Before working on the exhibit I was not aware of Nari's work....I was sure I had seen it before but had never been conscious of it.  As it turns out, I had installed a work of his at MoMA shortly after it had been aquired.  That piece is in the current show at PAMM, proof that consciousness is a slow, additive process, and only when enough of the stuff sticks to the wall of our minds are we able maintain an awareness.  The talk was a reward because through I learned what I perhaps should have known already.  Sirmans gave a rundown of Ward's career and oeuvre, followed by exhibition curator Diana Nawi who presented a eulogy to the body of Ward's works that no longer exist, complete with a short bio giving the context of each work's creation, existence and demise. 
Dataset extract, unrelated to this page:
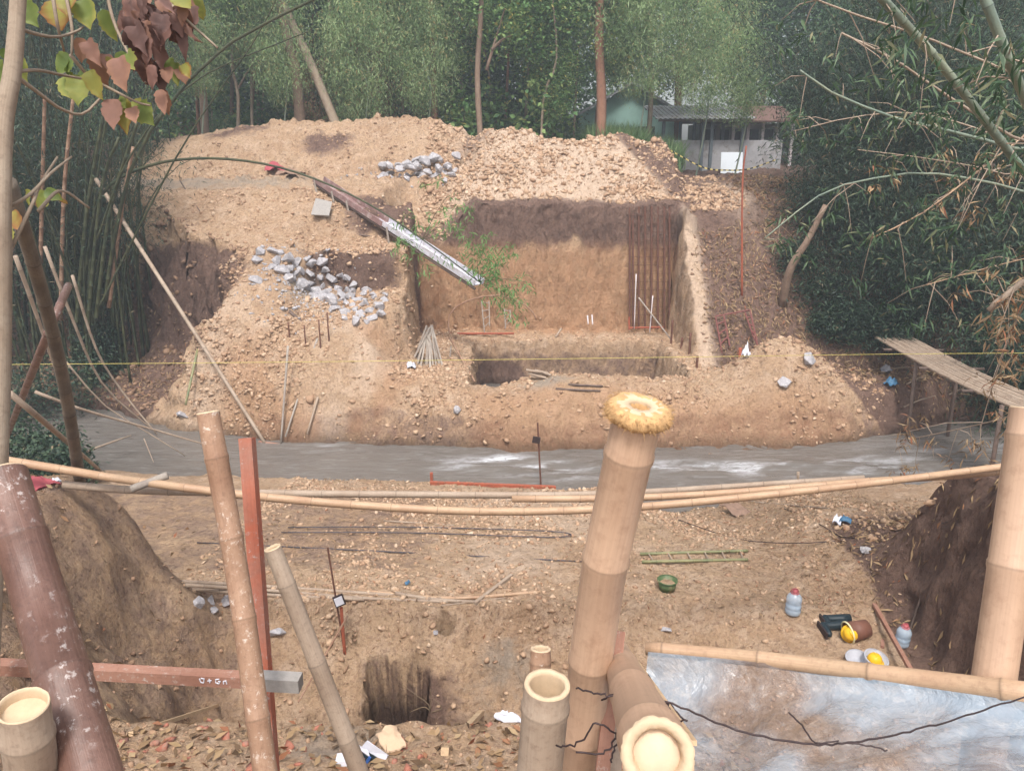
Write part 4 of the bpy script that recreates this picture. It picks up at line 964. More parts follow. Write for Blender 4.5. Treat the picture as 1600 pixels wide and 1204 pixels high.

With the eulogies presented and massage complete, Nari Ward sat down, wrapped thickly in a comfy looking robe, with Diana Nawi to take questions from the audience. 

The choice of massage was performative for sure, but functional too in a way I think most would understand.  First, having the obligation to present a talk of some sort to accompany one's retrospective (it's the least one might expect to have to do as a living artist being granted a retrospective by an institution, as annoying as it may be,) this bit of shadow theater freed Nari from having to do any of the heavy lifting (talking) during the program.  I firmly believe in cases like this, it's almost always better to have someone other than the artist discuss that artist's work. It is the job of the curator or scholar to frame the artist's work for the public and if they are at least modestly able to speak before a group can offer a more robust and transferrable insight into the artist's work.

Secondly, the massage was both a demonstration of, and a coping mechanism to address, the unnatural, nerve racking task of standing before a theater of people and lecture to them on what it is you do, when, not 200 feet away sits the very embodiment of what you do, first hand, on its own terms and in its primary tongue.